EXERCISE DETAILS: Check each line of the data below for the word "picture", then extract the ones that have it.
═══ DATA SECTION ═══
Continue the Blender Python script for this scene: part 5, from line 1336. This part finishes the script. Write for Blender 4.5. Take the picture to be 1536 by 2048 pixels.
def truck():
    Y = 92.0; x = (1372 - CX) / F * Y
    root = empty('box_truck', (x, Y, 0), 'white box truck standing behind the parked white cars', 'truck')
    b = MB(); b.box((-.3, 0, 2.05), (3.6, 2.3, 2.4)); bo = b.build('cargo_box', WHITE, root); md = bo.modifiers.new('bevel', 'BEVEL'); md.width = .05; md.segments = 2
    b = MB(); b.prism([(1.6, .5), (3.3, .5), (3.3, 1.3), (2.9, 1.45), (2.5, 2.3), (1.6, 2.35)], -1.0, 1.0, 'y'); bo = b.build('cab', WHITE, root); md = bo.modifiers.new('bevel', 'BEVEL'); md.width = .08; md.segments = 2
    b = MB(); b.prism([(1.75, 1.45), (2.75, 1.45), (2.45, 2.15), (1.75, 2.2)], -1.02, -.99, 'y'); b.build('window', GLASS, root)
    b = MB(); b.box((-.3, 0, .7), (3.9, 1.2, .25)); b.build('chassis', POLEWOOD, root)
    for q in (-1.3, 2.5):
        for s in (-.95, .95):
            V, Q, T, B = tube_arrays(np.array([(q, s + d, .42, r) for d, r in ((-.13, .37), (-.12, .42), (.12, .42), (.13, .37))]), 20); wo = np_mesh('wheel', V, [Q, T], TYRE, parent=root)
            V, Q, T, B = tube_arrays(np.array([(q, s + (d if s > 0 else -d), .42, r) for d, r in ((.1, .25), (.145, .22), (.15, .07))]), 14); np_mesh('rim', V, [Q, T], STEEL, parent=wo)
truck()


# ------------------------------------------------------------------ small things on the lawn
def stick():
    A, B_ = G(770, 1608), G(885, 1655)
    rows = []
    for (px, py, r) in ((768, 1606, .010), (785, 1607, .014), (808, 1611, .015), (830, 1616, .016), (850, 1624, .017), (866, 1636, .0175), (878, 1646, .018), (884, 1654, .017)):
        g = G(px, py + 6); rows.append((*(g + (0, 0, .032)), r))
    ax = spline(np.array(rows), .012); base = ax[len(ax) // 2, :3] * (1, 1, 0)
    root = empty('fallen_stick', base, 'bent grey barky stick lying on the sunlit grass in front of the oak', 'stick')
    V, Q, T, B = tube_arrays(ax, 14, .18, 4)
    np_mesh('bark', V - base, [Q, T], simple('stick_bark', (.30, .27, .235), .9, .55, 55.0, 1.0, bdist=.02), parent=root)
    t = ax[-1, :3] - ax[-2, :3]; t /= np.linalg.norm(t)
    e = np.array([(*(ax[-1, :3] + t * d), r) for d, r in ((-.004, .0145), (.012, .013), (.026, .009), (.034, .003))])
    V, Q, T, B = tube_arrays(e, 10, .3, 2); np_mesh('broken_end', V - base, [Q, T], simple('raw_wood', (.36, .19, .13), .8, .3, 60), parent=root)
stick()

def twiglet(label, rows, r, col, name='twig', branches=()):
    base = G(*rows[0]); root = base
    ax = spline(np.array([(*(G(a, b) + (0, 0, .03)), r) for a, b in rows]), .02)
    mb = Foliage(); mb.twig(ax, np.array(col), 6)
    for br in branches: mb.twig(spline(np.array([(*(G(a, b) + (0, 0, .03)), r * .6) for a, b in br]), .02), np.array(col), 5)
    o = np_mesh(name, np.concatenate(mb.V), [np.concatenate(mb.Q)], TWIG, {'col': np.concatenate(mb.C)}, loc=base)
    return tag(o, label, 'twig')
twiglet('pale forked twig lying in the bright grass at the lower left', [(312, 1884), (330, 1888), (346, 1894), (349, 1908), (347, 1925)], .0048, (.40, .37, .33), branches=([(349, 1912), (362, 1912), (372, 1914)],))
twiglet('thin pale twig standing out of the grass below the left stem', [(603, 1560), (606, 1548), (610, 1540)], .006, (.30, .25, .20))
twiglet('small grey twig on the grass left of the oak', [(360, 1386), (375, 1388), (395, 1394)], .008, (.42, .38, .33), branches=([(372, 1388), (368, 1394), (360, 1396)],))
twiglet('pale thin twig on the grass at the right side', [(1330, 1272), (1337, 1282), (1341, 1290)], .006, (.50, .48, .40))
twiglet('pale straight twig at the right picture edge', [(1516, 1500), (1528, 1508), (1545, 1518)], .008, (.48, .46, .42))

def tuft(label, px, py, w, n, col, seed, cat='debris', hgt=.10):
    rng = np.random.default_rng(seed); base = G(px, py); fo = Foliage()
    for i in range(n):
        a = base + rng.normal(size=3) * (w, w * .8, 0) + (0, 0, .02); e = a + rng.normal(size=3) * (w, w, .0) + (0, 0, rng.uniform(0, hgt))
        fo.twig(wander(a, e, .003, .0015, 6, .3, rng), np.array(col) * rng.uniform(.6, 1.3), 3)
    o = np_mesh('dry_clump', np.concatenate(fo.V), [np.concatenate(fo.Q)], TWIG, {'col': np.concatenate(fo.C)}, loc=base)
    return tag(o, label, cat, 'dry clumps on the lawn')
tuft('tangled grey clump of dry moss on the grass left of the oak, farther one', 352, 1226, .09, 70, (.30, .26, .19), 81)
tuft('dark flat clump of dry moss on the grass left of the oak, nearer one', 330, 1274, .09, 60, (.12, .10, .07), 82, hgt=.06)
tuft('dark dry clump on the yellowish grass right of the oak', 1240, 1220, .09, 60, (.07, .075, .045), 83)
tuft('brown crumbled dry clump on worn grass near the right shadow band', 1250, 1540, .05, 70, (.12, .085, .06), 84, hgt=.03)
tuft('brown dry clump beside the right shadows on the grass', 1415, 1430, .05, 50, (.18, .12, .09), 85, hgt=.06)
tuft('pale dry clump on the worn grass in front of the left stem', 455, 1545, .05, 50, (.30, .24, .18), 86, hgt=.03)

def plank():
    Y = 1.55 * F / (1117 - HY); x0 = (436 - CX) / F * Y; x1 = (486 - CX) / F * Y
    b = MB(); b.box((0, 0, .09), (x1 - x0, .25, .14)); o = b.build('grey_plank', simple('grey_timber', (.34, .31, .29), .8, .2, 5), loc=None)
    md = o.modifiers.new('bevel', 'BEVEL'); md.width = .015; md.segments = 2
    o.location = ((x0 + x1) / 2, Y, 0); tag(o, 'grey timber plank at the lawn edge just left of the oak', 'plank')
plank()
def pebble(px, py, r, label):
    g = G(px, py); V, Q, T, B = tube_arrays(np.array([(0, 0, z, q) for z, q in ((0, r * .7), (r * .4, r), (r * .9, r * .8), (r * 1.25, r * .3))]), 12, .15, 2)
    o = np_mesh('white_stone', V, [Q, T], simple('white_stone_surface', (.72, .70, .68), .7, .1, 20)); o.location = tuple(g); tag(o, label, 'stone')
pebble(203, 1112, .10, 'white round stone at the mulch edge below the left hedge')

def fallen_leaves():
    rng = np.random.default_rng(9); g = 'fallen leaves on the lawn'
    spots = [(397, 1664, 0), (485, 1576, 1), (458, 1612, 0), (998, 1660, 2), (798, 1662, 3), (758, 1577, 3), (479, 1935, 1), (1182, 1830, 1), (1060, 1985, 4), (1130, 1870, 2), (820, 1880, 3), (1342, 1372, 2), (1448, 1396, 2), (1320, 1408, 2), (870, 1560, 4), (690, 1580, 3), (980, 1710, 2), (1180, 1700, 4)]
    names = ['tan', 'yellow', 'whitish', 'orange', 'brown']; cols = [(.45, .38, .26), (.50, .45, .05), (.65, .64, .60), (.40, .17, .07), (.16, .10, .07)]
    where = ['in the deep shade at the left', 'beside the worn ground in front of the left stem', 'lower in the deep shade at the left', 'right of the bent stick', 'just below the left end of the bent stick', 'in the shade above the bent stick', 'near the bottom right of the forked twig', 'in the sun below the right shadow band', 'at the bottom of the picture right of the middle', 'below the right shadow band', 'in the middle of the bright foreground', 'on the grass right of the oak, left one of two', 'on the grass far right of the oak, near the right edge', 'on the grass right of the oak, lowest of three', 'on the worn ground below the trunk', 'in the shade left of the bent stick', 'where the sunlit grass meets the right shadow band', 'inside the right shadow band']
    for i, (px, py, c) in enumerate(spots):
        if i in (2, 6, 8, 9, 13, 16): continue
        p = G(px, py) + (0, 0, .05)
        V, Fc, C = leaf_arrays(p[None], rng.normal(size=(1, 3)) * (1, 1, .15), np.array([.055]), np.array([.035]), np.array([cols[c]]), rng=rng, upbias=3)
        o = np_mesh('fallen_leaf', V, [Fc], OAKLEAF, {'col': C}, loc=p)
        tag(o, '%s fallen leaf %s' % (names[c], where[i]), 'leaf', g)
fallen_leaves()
═══
SOLVED PROBLEM:
Continue the Blender Python script for this scene: part 5, from line 1336. This part finishes the script. Write for Blender 4.5. Take the picture to be 1536 by 2048 pixels.
twiglet('pale straight twig at the right picture edge', [(1516, 1500), (1528, 1508), (1545, 1518)], .008, (.48, .46, .42))
    where = ['in the deep shade at the left', 'beside the worn ground in front of the left stem', 'lower in the deep shade at the left', 'right of the bent stick', 'just below the left end of the bent stick', 'in the shade above the bent stick', 'near the bottom right of the forked twig', 'in the sun below the right shadow band', 'at the bottom of the picture right of the middle', 'below the right shadow band', 'in the middle of the bright foreground', 'on the grass right of the oak, left one of two', 'on the grass far right of the oak, near the right edge', 'on the grass right of the oak, lowest of three', 'on the worn ground below the trunk', 'in the shade left of the bent stick', 'where the sunlit grass meets the right shadow band', 'inside the right shadow band']